There is one other element of note with regard to our coin which needs to be explained, and that is why it is described as being of L. Autronius vintage. We’ve already established that this is not an emperor or general and is not even a consul or senator. Rather – it’s the name of a bureaucrat or civil servant – one of up to three such senate-appointed postholders who had been granted a licence to mint coins. You will often see such licence-holders referred to as ‘moneyers’ (monetarii), but this refers to the craftsmen who actually cast and struck the coins; Autronius and his erstwhile colleagues would be better known as ‘mint magistrates’, in that they filled a superintendent rather than hands-on production role. Crucially, though, they were also responsible for the design of the coins, which is how we know under whose watch our example was struck, as it bears the monogram AVTR which identifies Autronius; he is recorded as having held office from 189 to 180BC, which also enables us to date his coin. 

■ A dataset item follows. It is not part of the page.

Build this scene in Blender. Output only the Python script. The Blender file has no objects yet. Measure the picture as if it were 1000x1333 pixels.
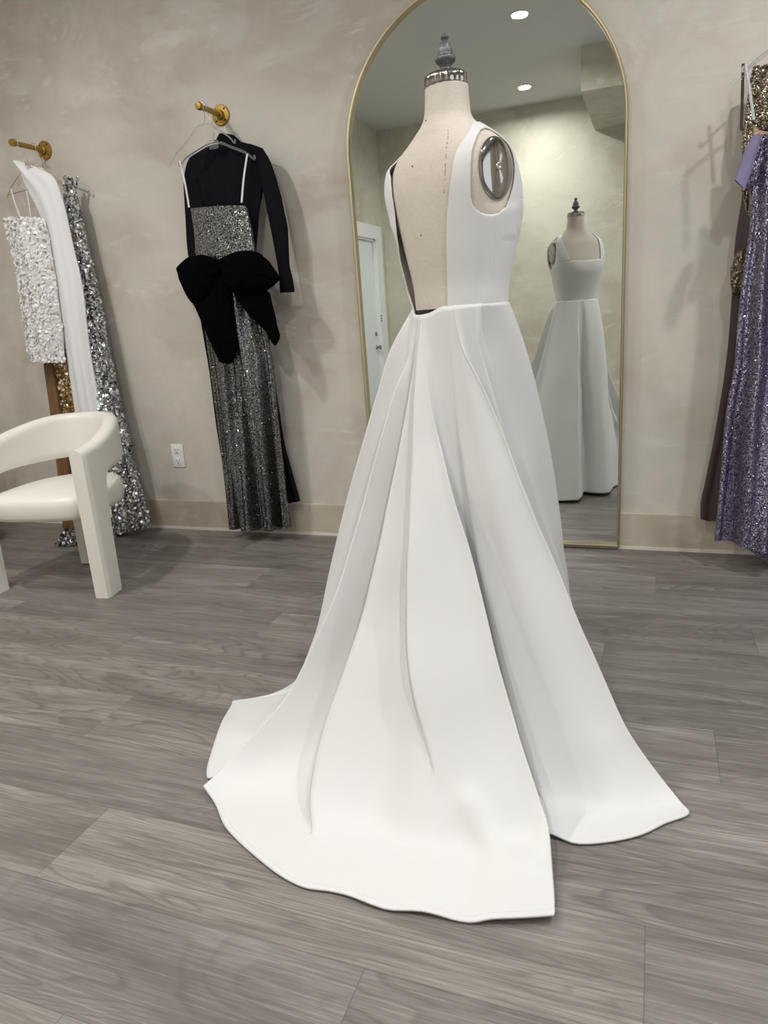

One last point of numismatic pedantry to explain, and you will note that our description of the coin on our website describes the word ROMA as being ‘in exergue’ which simply means that it is reproduced on the coin in an otherwise clear area below the main image, similar to the reserve in which designs are applied on porcelain pieces. In our example – and others of a similar nature – the ground across which the horses of the Dioscuri gallop, is shown as a line which isolates the ‘in exergue’ area underneath.